===== Collected data =====

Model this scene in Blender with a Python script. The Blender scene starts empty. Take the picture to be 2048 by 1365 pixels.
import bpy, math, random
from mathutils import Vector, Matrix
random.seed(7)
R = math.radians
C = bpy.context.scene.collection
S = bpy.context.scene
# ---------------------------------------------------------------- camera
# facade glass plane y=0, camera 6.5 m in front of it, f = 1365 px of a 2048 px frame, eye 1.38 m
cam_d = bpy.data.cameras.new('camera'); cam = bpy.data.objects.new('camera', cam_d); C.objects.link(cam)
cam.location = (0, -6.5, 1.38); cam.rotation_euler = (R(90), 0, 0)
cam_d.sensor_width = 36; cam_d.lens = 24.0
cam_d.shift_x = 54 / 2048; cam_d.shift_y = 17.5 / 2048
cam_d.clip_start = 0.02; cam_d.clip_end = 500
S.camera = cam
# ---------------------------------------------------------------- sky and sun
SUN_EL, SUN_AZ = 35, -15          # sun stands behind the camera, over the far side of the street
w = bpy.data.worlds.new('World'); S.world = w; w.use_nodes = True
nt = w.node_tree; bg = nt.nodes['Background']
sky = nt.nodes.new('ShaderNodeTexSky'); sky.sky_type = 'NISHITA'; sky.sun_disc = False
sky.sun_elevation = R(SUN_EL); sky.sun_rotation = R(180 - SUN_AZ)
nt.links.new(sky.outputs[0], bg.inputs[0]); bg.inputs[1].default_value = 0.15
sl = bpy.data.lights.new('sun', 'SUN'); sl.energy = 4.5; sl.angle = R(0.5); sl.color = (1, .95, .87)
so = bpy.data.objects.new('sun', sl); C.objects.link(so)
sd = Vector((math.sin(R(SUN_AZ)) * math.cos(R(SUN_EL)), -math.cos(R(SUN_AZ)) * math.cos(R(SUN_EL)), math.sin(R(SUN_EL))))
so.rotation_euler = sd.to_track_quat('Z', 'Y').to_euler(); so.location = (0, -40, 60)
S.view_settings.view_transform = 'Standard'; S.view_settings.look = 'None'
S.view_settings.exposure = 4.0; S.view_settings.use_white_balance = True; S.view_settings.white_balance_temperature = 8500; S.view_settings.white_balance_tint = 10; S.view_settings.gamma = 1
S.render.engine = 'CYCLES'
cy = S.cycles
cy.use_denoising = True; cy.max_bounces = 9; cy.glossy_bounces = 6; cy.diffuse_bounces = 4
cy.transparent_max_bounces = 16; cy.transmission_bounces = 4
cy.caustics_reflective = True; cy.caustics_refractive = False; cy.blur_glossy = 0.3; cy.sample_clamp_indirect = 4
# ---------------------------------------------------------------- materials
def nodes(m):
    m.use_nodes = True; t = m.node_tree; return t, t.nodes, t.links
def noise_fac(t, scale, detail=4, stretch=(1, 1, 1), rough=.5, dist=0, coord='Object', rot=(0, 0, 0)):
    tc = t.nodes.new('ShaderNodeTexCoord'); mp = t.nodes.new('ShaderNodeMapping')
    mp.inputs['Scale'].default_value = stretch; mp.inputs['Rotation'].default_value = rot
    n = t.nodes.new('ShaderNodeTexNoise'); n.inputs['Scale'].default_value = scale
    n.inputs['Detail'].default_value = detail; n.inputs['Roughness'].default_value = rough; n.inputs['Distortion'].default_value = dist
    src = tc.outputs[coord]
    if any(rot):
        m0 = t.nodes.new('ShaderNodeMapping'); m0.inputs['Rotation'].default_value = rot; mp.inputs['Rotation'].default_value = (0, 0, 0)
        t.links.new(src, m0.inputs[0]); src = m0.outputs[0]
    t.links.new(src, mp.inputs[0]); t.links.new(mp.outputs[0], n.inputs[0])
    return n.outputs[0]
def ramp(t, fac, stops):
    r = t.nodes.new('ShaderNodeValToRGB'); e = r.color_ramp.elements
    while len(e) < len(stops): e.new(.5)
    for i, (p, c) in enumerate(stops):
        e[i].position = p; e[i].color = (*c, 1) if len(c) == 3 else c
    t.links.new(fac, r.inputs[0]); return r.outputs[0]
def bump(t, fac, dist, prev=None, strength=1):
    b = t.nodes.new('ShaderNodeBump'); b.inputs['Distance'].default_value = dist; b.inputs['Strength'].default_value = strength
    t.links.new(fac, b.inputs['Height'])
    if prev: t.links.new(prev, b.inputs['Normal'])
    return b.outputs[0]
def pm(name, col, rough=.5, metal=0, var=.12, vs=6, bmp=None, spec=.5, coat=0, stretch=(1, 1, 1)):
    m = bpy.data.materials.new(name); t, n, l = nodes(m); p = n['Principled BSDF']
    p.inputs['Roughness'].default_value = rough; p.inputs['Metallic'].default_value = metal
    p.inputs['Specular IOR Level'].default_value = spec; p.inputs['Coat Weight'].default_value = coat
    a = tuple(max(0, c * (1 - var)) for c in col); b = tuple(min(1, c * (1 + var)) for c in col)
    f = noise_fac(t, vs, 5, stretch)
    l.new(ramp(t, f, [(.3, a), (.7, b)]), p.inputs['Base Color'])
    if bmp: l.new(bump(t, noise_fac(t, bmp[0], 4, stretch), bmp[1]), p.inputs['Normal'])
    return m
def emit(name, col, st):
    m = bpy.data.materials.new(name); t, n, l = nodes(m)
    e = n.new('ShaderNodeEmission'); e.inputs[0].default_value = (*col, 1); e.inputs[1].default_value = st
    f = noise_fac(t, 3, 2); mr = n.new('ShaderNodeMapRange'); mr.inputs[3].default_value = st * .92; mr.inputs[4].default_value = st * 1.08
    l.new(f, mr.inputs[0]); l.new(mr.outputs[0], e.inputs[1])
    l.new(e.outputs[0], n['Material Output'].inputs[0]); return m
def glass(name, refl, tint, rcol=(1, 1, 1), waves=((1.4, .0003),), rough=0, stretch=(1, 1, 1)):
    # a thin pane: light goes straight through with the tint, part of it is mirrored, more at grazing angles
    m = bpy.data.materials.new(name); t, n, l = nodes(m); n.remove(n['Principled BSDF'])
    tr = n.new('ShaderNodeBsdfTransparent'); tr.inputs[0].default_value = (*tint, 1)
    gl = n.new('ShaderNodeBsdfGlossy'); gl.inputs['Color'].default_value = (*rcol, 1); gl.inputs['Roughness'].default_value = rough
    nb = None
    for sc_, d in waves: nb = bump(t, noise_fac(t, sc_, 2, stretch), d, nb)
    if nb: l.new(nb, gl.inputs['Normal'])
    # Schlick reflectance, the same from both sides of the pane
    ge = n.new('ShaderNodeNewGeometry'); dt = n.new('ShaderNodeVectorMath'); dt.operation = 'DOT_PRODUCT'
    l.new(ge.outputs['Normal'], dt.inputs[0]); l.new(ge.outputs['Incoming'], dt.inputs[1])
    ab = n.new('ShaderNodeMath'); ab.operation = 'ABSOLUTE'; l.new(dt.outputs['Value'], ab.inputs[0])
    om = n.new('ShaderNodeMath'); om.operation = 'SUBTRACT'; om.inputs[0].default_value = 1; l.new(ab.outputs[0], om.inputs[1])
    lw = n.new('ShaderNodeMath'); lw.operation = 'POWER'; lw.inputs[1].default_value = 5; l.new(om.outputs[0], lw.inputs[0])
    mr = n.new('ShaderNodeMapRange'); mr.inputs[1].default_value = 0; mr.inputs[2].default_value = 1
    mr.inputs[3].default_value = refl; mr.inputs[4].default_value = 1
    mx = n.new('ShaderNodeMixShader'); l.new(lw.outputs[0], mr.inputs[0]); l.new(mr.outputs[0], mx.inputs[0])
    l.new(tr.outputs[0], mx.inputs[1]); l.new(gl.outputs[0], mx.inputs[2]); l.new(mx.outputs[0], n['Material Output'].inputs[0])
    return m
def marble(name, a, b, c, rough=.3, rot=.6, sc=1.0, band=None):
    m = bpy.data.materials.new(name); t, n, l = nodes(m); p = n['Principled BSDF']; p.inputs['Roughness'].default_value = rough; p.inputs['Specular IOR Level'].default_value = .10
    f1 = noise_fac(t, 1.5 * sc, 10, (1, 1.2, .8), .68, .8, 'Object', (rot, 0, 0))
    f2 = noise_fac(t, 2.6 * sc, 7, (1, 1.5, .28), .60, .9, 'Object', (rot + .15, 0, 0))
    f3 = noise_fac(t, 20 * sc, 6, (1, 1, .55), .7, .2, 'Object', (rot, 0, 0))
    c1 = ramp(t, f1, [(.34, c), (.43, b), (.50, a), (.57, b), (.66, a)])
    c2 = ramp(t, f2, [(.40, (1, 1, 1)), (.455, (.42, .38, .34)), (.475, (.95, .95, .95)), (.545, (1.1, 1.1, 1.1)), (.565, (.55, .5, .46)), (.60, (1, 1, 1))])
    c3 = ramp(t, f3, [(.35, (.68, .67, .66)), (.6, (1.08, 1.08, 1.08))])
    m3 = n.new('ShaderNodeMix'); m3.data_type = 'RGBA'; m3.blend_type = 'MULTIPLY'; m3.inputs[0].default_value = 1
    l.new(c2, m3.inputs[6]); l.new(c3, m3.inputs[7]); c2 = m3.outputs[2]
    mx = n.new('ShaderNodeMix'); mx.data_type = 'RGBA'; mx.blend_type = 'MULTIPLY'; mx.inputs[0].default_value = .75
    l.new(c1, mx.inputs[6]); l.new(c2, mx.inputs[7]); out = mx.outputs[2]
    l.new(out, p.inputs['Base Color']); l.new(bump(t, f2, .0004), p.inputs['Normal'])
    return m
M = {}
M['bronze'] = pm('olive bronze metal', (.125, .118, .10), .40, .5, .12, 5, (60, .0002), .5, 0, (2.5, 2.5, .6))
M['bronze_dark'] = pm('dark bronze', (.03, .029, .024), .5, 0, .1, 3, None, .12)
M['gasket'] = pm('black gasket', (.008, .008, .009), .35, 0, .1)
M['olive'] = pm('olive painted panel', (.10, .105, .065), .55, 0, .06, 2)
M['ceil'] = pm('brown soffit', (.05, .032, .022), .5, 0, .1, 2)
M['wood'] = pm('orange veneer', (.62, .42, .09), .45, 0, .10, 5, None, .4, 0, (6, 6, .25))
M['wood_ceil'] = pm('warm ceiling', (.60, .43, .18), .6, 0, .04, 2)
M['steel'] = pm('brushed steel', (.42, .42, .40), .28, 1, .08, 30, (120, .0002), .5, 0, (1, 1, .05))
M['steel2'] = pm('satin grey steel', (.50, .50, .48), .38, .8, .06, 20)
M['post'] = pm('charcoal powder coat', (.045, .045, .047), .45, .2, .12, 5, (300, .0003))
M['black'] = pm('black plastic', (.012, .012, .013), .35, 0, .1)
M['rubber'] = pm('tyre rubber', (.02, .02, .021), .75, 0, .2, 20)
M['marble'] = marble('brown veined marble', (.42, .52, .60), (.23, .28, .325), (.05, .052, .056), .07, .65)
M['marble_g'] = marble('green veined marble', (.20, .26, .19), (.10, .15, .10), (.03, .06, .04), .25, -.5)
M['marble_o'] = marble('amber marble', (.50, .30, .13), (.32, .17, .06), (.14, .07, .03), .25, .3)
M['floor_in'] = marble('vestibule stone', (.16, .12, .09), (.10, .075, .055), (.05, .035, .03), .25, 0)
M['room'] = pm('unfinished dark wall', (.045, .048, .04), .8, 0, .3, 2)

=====

Look over the listing above. Pick out and copy every line that includes "scene".

§ Result for this task:
Model this scene in Blender with a Python script. The Blender scene starts empty. Take the picture to be 2048 by 1365 pixels.
C = bpy.context.scene.collection
S = bpy.context.scene